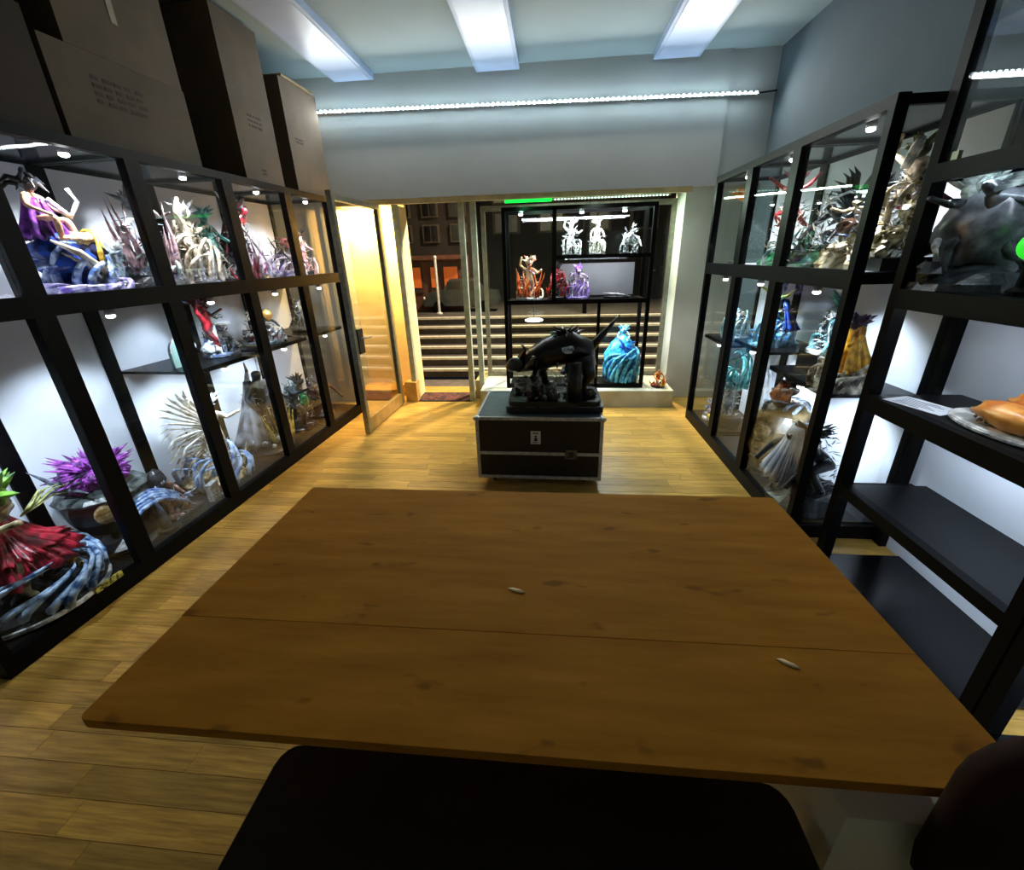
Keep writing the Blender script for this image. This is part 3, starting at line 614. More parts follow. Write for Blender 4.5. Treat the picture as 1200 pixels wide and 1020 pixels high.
    def wing(s, c, n, ln, mat, a0, a1, th=.016, dy=.03, name='wing', flat=.35):
        for i in range(n):
            u = i / max(1, n - 1); a = a0 + (a1 - a0) * u; L_ = ln * (1 - .45 * abs(u - .35)); d = Vector((math.cos(a), dy * (i % 3), math.sin(a)))
            m = MB(); m.tube([Vector(c), Vector(c) + d * L_ * .35 + Vector((0, 0, .03 * ln)), Vector(c) + d * L_ * .75 + Vector((0, dy, .02 * ln)), Vector(c) + d * L_ - Vector((0, 0, .05 * ln))], [th * .6, th, th * .8, .001], 6, flat); m.build('feather' if name == 'wing' else name, mat, s.t, True)
        return s
    def horn(s, pts, r, mat, name='horn', n=8):
        k = len(pts); MB().tube(pts, [r * (1 - i / (k - .6)) + .001 for i in range(k)], n).build(name, mat, s.t, True); return s
    def tubes(s, name, mat, lst, n=8, flat=1.0):
        m = MB()
        for pts, rad in lst: m.tube(pts, rad, n, flat)
        m.build(name, mat, s.t, True); return s
    def part(s, name, mat, mb, smooth=False): mb.build(name, mat, s.t, smooth); return s
SH, FL = 1.581, .101
DARK, GREY, CREAM, PINK, RED = P_('#1c1d22', '#0b0b0e'), P_('#7c8188', '#2b2e33'), P_('#f0e6cf', '#8d8068'), P_('#e0b9c0', '#6b5058'), P_('#b01824', '#3d060b')
BLUE, BLUEW, PURP, YEL, GOLD, GREEN, TEAL, SKIN, WHT, ORANGE = P_('#1f55c4', '#0c1e58'), P_('#cfe0f7', '#3d5c94'), P_('#8a3fb0', '#32124a'), P_('#f2d257', '#8f6a1c'), P_('#c98f3e', '#5a3a14'), P_('#1c8a4e', '#083a24'), P_('#79c9c4', '#2a6d74'), P_('#e8b894', '#9a6a4c'), P_('#f2f2f2', '#6f7378'), P_('#f0a040', '#a85a14')
CYAN = P_('#46d0ee', '#0f5fae'); TAN = P_('#a8926c', '#4c3f2b'); BROWN = P_('#5a3b26', '#22140c')
g1, g2, g3, g4, g5 = ('statues on the left upper shelf', 'statues on the left cabinet floor', 'statues on the left inner shelf', 'statues in the right cabinets', 'statues in the window case')
def left(name, label, s_, tt, z, seed, g, turn=0): return St(name, label, LP(s_, tt, z), LA + turn, g, seed)
def right(name, label, Y, X, z, seed, g=g4, turn=0): return St(name, label, (X, Y, z), -PI / 2 + turn, g, seed)

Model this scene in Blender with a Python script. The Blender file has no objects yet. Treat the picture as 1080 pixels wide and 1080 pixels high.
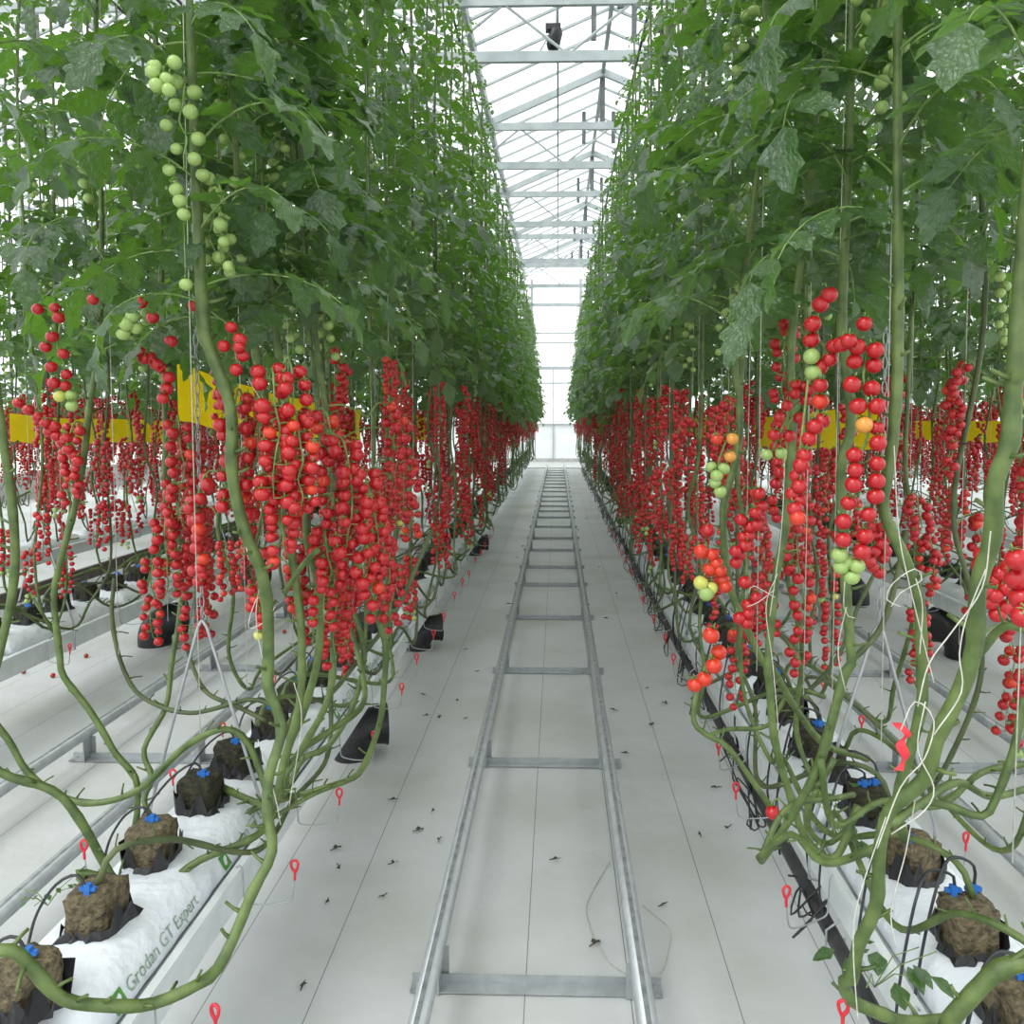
import bpy, math, random
import numpy as np
from mathutils import Vector, Matrix, Euler
PI = math.pi
C = bpy.context.scene.collection
rnd = random.Random(7)

# ------------------------------------------------------------------ camera
F = 850.0
CAMP = Vector((0.054, 0.0, 1.5))
YAW, PITCH = math.radians(1.6), math.radians(3.2)
cd = bpy.data.cameras.new('camera'); cam = bpy.data.objects.new('camera', cd); C.objects.link(cam)
cam.location = CAMP
cam.rotation_euler = (PI/2 - PITCH, 0, YAW)
cd.sensor_width = 36; cd.lens = 36*F/1080
VX, VY = 588, 443
sx = (VX-540) - F*math.tan(YAW)
sy = (540-VY) - F*math.tan(PITCH)
cd.shift_x = -sx/1080; cd.shift_y = -sy/1080
cd.clip_start = 0.02; cd.clip_end = 300
bpy.context.scene.camera = cam
RM = cam.rotation_euler.to_matrix()
def P(px, py, y):
    """world point at distance y along the path that the photograph shows at px, py"""
    v = RM @ Vector(((px-540-sx)/F, -(py-540+sy)/F, -1.0))
    return CAMP + v*(y/v.y)

# ------------------------------------------------------------------ materials
def FP(px, py, z):
    """world point at height z that the photograph shows at px, py"""
    v = RM @ Vector(((px-540-sx)/F, -(py-540+sy)/F, -1.0))
    return CAMP + v*((z-CAMP.z)/v.z)

def mat(name):
    m = bpy.data.materials.new(name); m.use_nodes = True
    nt = m.node_tree; b = nt.nodes['Principled BSDF']
    return m, nt, b
def node(nt, t, **kw):
    n = nt.nodes.new(t)
    for k, v in kw.items():
        if hasattr(n, k) and not k.startswith('in_'): setattr(n, k, v)
    return n
def noise_mat(name, c1, c2, scale=20, rough=.6, metal=0, bump=0, bscale=None, detail=4, spec=.5, lo=.35, hi=.65, dist=.01):
    m, nt, b = mat(name)
    tc = node(nt, 'ShaderNodeTexCoord'); n = node(nt, 'ShaderNodeTexNoise'); r = node(nt, 'ShaderNodeValToRGB')
    n.inputs['Scale'].default_value = scale; n.inputs['Detail'].default_value = detail
    nt.links.new(tc.outputs['Object'], n.inputs['Vector']); nt.links.new(n.outputs['Fac'], r.inputs['Fac'])
    r.color_ramp.elements[0].color = (*c1, 1); r.color_ramp.elements[1].color = (*c2, 1)
    r.color_ramp.elements[0].position = lo; r.color_ramp.elements[1].position = hi
    nt.links.new(r.outputs['Color'], b.inputs['Base Color'])
    b.inputs['Roughness'].default_value = rough; b.inputs['Metallic'].default_value = metal
    b.inputs['Specular IOR Level'].default_value = spec
    if bump:
        n2 = node(nt, 'ShaderNodeTexNoise'); n2.inputs['Scale'].default_value = bscale or scale; n2.inputs['Detail'].default_value = 3
        nt.links.new(tc.outputs['Object'], n2.inputs['Vector'])
        bp = node(nt, 'ShaderNodeBump'); bp.inputs['Strength'].default_value = bump; bp.inputs['Distance'].default_value = dist
        nt.links.new(n2.outputs['Fac'], bp.inputs['Height']); nt.links.new(bp.outputs['Normal'], b.inputs['Normal'])
    return m
M = {}
M['galv'] = noise_mat('galvanised_steel', (.34,.36,.37), (.42,.44,.45), 25, .42, .55, detail=6)
M['galv_dark'] = noise_mat('weathered_steel', (.20,.22,.23), (.34,.36,.37), 30, .5, .5)
M['truss'] = noise_mat('pale_truss_steel', (.33,.37,.375), (.41,.45,.455), 4, .5, .2)
M['ridge'] = noise_mat('grey_ridge_steel', (.10,.11,.115), (.16,.17,.175), 5, .5, .2)
M['white_steel'] = noise_mat('white_coated_steel', (.60,.64,.65), (.70,.73,.74), 12, .45, .1)
M['bag'] = noise_mat('white_plastic_film', (.66,.70,.75), (.77,.80,.84), 9, .32, 0, .55, 16, dist=.02)
M['black'] = noise_mat('black_plastic', (.006,.006,.007), (.016,.016,.018), 20, .45, 0, .4, 50)
M['hose'] = noise_mat('black_rubber', (.012,.013,.015), (.03,.031,.034), 30, .45)
M['pipe'] = noise_mat('dark_grey_pipe', (.025,.026,.028), (.05,.05,.053), 14, .5)
M['rock'] = noise_mat('mineral_wool', (.035,.028,.015), (.20,.16,.09), 70, .95, 0, 1, 120, detail=8, lo=.3, hi=.7)
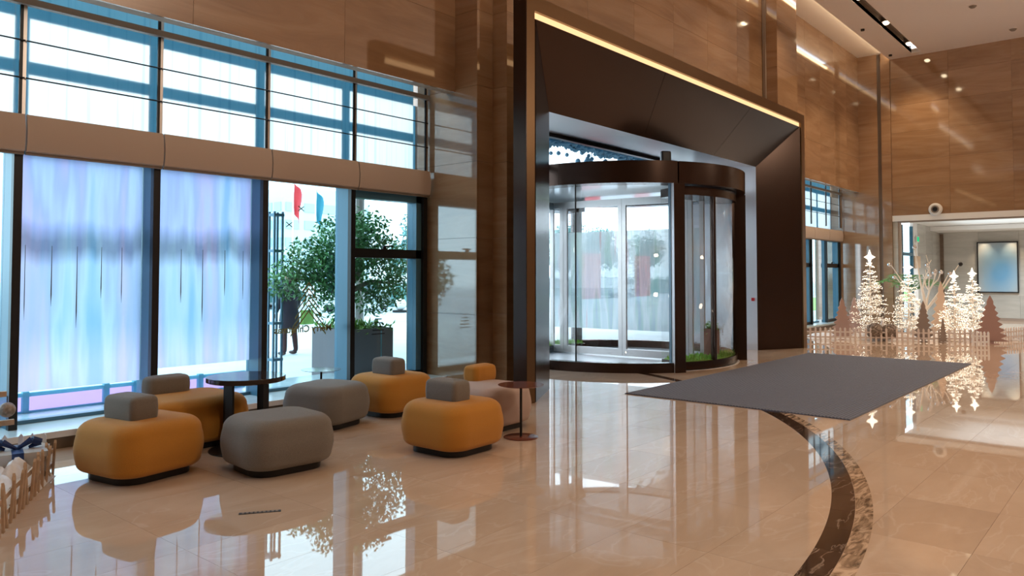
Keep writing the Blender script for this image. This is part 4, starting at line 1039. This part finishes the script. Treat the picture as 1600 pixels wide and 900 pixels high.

- WRITTEN REQUEST:
Tally the lines in the entries above that hold the word "pixels". Reply with nothing but that count.

- CORRECT RESULT:
3